Barr Shoots Down Trump's False Claims Of 'Election Fraud'

Bill Barr

Attorney General Bill Barr

Reprinted with permission from Alternet

Attorney General Bill Barr blew apart President Donald Trump's insistence that the 2020 election was "rigged" or otherwise stolen from him, a devastating turn from one of his most faithful allies that dramatically undermined a disinformation campaign and clownish coup attempt.

"To date, we have not seen fraud on a scale that could have affected a different outcome in the election," the attorney general told the Associated Press in a rare post-election comment.


This is not for lack of trying. After the election, Barr broke with the tradition of the department to authorize, and indeed urge, U.S. attorneys to investigate allegations of voter fraud. Typically, the federal government holds off on pursuing such cases until after the election results are certified to avoid the perception that it is trying to put a thumb on the scales; state and local prosecutors are capable of investigating and charging election fraud cases without the help of the federal government anyway.

Because of Barr's history as an aggressive defender of the president and his echoing of the Trump's baseless attacks on mail-in voting, many were disturbed by the attorney general's divergence from typical practice and insertion of the Justice Department into the election while votes were still being tallied. And before the election, Barr certainly seemed inclined to believe farfetched conspiracy theories about the election, positing that mail-in voting was vulnerable to mass manipulation by foreign actors, despite the fact that actual experts in election security denied that his claims were plausible.

But precisely because Barr broke with precedent and destroyed his credibility to defend Trump since he was appointed in 2019, his admission that there's no evidence of the widespread voter fraud the president has alleged is all the more impactful.
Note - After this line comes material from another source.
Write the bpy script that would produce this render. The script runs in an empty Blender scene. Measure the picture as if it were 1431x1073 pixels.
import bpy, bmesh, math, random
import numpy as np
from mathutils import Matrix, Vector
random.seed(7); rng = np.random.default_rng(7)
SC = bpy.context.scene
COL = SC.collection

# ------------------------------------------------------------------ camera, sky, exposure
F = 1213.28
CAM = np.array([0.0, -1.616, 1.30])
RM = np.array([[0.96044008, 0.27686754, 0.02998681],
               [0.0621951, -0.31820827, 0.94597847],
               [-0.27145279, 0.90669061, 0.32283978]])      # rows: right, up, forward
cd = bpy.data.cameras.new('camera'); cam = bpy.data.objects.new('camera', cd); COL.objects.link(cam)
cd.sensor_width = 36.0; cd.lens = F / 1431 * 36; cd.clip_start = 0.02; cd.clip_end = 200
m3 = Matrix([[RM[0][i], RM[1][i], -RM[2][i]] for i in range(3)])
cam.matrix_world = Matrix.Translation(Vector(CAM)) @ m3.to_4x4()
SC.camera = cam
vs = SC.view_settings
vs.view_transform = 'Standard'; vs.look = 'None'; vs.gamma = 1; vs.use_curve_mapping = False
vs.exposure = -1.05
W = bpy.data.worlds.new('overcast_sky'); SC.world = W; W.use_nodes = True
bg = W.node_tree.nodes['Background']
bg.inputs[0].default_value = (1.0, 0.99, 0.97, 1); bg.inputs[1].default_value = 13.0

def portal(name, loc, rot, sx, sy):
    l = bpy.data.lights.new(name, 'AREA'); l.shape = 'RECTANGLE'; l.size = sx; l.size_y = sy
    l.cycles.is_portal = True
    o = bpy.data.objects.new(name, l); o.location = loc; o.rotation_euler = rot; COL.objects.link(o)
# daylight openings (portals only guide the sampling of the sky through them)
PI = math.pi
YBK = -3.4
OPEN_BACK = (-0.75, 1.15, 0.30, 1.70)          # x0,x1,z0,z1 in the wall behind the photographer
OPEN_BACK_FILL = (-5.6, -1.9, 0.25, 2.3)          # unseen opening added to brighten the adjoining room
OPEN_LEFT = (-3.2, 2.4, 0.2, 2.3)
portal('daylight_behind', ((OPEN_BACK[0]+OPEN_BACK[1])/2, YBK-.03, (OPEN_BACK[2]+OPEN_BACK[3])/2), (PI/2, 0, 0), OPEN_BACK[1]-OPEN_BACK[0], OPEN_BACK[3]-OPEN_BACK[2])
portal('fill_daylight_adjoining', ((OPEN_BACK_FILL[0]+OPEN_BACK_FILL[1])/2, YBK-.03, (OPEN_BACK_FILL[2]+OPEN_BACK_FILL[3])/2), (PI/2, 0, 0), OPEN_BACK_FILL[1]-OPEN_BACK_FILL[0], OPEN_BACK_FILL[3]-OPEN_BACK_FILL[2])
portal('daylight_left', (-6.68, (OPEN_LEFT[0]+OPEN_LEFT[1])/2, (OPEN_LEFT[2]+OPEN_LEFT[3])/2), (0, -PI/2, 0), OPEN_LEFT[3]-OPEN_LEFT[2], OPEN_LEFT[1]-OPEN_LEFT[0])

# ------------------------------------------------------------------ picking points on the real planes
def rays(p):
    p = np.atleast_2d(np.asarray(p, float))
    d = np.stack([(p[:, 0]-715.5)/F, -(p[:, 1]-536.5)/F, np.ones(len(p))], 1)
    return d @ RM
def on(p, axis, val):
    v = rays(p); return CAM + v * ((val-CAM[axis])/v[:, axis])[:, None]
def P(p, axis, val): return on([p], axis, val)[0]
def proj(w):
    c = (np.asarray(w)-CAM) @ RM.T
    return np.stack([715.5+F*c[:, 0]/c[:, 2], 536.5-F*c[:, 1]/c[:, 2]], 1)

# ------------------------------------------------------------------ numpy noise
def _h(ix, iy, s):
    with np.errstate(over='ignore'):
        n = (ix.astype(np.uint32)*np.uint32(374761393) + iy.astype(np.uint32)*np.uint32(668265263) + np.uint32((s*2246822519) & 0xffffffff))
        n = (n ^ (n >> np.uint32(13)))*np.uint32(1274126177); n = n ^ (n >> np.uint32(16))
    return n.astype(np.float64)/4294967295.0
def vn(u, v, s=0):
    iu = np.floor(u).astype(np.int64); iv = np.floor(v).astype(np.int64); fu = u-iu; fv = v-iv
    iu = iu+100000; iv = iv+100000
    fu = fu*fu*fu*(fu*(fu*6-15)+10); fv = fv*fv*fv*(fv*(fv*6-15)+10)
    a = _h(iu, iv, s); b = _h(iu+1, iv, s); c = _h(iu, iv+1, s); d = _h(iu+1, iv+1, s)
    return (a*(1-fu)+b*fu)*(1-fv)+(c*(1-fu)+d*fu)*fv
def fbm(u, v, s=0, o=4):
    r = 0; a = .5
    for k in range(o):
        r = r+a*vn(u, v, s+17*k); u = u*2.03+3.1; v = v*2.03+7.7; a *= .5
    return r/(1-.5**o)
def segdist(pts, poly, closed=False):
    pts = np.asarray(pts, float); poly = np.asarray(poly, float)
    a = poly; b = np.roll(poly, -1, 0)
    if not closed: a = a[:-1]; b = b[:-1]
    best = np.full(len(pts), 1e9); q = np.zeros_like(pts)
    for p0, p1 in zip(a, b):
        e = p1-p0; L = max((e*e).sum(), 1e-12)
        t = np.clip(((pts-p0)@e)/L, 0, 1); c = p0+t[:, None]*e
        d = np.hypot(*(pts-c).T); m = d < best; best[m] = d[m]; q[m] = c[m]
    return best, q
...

And while some may read Barr's tepid statement as a modest effort to distance himself from some of the president's most extreme claims, it really does undermine Trump's entire justification for refusing to concede the election thus far and continuing to fight as if he could still be granted a second term. Trump's claim isn't merely that he has suspicions about some votes that need to be looked into. He has repeatedly spread and elevated a wide range of absurd and outlandish claims alleging that he actually won in a landslide (despite losing the popular vote by more than 6 million), that voting machines were systematically rigged against him, and that Biden's victory margin was statistically impossible.

If any or all of these claims were true, there would be substantial evidence of it. This kind of theft just couldn't be hidden. But Trump's own Justice Department has looked into it, helmed by his top defender, and come up empty.

"There's been one assertion that would be systemic fraud and that would be the claim that machines were programmed essentially to skew the election results," Barr told the AP. "And the DHS and DOJ have looked into that, and so far, we haven't seen anything to substantiate that."

That doesn't just mean Trump lacks evidence for his claims. It means his claims are clearly false. It means he has no credible basis for making them, and they shouldn't be taken seriously. They're part of a disinformation campaign designed to spread distrust in democracy, akin to the efforts of foreign autocrats.